## Work to complete:
Print the lines of the data, starting with the first, up to and including the line where "zt-hh_*.5), .003, .03).build('camera_symbol', sign_black, o)" appears.

## Provided data:
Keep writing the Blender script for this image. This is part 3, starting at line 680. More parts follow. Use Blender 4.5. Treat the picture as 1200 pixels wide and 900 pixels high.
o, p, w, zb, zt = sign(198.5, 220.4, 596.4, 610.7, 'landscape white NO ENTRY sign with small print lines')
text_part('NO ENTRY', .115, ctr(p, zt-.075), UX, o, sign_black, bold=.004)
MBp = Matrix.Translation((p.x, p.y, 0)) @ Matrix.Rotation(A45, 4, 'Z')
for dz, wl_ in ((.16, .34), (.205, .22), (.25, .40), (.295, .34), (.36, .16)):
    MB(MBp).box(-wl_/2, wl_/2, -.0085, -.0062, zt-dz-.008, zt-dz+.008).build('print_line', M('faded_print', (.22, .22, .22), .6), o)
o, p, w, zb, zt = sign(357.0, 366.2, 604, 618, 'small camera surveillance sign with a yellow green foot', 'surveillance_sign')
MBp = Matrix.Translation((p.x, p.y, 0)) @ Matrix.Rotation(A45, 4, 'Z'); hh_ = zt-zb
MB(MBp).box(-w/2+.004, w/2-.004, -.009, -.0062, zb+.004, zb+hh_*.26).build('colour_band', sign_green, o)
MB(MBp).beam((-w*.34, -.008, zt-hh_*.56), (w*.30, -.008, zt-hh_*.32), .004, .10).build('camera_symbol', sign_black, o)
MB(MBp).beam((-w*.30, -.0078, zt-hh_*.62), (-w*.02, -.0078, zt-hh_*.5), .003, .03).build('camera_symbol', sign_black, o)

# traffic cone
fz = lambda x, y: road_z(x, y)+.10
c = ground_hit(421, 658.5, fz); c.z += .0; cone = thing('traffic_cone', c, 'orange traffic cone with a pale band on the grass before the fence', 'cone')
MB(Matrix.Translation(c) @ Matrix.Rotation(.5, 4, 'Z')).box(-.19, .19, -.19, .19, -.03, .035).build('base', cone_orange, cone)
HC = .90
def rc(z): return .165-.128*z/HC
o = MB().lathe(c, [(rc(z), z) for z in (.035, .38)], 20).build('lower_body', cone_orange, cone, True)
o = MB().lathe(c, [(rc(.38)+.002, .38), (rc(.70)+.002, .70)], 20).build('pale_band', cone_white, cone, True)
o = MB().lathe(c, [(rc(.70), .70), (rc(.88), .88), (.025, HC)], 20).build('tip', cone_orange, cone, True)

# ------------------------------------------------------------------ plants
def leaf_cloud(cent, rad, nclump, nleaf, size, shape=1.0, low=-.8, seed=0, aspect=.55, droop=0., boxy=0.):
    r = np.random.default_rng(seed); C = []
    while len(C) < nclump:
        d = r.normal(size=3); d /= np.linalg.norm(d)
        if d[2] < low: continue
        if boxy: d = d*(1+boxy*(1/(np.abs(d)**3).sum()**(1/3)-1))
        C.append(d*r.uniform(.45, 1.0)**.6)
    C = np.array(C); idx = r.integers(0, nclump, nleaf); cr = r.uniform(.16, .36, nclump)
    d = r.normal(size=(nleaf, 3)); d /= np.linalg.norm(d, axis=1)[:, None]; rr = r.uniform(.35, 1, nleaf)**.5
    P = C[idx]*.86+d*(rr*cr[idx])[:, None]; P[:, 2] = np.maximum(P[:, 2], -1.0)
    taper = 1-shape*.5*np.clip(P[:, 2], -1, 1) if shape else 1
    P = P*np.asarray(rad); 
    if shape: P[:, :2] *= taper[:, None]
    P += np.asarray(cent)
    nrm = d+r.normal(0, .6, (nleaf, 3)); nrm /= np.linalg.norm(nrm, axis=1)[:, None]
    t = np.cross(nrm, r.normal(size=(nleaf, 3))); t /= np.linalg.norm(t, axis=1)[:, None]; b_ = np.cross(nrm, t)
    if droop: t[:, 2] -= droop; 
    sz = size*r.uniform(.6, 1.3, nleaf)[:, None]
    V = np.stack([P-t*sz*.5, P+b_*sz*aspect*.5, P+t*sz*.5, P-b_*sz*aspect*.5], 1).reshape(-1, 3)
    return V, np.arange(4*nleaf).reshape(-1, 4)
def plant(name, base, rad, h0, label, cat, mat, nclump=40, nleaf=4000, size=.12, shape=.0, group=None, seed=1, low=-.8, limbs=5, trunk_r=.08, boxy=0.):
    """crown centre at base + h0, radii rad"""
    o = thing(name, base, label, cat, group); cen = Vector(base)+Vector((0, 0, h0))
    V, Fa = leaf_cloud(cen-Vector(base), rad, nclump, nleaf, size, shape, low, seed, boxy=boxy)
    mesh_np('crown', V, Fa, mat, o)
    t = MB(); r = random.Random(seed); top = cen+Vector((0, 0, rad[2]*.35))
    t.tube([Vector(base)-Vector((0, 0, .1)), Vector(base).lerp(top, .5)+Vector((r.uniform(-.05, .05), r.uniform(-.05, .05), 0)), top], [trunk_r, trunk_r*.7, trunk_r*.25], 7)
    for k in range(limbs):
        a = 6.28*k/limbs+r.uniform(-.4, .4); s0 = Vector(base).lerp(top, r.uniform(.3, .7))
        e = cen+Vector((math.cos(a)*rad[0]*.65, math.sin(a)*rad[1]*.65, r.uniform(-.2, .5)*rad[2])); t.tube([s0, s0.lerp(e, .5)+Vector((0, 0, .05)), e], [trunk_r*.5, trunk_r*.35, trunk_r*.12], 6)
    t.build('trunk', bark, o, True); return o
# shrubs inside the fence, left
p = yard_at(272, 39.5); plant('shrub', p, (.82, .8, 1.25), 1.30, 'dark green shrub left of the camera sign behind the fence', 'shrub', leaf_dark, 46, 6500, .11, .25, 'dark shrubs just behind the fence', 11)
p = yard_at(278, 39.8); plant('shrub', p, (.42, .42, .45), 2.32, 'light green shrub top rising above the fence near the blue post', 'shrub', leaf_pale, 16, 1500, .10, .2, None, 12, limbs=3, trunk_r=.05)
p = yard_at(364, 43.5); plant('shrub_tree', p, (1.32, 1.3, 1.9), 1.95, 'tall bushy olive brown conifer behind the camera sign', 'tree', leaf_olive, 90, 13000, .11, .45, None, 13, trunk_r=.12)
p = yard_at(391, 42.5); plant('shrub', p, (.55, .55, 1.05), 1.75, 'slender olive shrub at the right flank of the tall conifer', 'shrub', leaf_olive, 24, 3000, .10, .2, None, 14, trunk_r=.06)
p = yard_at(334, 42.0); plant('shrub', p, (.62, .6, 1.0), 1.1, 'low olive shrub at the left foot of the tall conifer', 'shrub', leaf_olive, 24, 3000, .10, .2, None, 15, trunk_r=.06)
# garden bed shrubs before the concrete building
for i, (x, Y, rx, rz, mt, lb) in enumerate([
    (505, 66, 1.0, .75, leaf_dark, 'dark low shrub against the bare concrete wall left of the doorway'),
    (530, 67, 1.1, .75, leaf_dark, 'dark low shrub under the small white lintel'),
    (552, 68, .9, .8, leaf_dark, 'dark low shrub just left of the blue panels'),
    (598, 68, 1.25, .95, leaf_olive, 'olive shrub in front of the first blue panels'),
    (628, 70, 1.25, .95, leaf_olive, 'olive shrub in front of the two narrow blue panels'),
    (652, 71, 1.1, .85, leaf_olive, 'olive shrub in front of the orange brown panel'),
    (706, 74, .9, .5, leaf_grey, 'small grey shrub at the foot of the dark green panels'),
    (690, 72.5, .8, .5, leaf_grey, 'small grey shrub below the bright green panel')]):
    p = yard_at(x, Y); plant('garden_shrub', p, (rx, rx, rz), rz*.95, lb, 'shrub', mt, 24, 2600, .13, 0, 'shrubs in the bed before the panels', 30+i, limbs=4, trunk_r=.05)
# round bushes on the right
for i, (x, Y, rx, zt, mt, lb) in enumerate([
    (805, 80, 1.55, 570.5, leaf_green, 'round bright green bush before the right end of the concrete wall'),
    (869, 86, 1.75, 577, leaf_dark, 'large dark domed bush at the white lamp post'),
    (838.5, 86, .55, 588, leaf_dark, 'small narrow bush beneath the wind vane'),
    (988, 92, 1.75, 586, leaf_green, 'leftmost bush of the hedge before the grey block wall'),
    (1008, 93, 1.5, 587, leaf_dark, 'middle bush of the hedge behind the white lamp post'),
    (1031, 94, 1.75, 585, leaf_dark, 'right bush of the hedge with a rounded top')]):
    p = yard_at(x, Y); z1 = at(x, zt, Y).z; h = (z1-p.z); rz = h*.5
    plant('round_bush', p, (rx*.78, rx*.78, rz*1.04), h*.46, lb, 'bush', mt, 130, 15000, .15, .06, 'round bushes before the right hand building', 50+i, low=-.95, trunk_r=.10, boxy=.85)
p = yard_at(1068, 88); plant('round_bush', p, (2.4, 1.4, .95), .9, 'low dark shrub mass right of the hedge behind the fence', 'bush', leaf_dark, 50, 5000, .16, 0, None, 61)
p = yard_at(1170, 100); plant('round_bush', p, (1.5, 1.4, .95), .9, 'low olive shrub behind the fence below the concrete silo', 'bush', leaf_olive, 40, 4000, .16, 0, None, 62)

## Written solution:
Keep writing the Blender script for this image. This is part 3, starting at line 680. More parts follow. Use Blender 4.5. Treat the picture as 1200 pixels wide and 900 pixels high.
o, p, w, zb, zt = sign(198.5, 220.4, 596.4, 610.7, 'landscape white NO ENTRY sign with small print lines')
text_part('NO ENTRY', .115, ctr(p, zt-.075), UX, o, sign_black, bold=.004)
MBp = Matrix.Translation((p.x, p.y, 0)) @ Matrix.Rotation(A45, 4, 'Z')
for dz, wl_ in ((.16, .34), (.205, .22), (.25, .40), (.295, .34), (.36, .16)):
    MB(MBp).box(-wl_/2, wl_/2, -.0085, -.0062, zt-dz-.008, zt-dz+.008).build('print_line', M('faded_print', (.22, .22, .22), .6), o)
o, p, w, zb, zt = sign(357.0, 366.2, 604, 618, 'small camera surveillance sign with a yellow green foot', 'surveillance_sign')
MBp = Matrix.Translation((p.x, p.y, 0)) @ Matrix.Rotation(A45, 4, 'Z'); hh_ = zt-zb
MB(MBp).box(-w/2+.004, w/2-.004, -.009, -.0062, zb+.004, zb+hh_*.26).build('colour_band', sign_green, o)
MB(MBp).beam((-w*.34, -.008, zt-hh_*.56), (w*.30, -.008, zt-hh_*.32), .004, .10).build('camera_symbol', sign_black, o)
MB(MBp).beam((-w*.30, -.0078, zt-hh_*.62), (-w*.02, -.0078, zt-hh_*.5), .003, .03).build('camera_symbol', sign_black, o)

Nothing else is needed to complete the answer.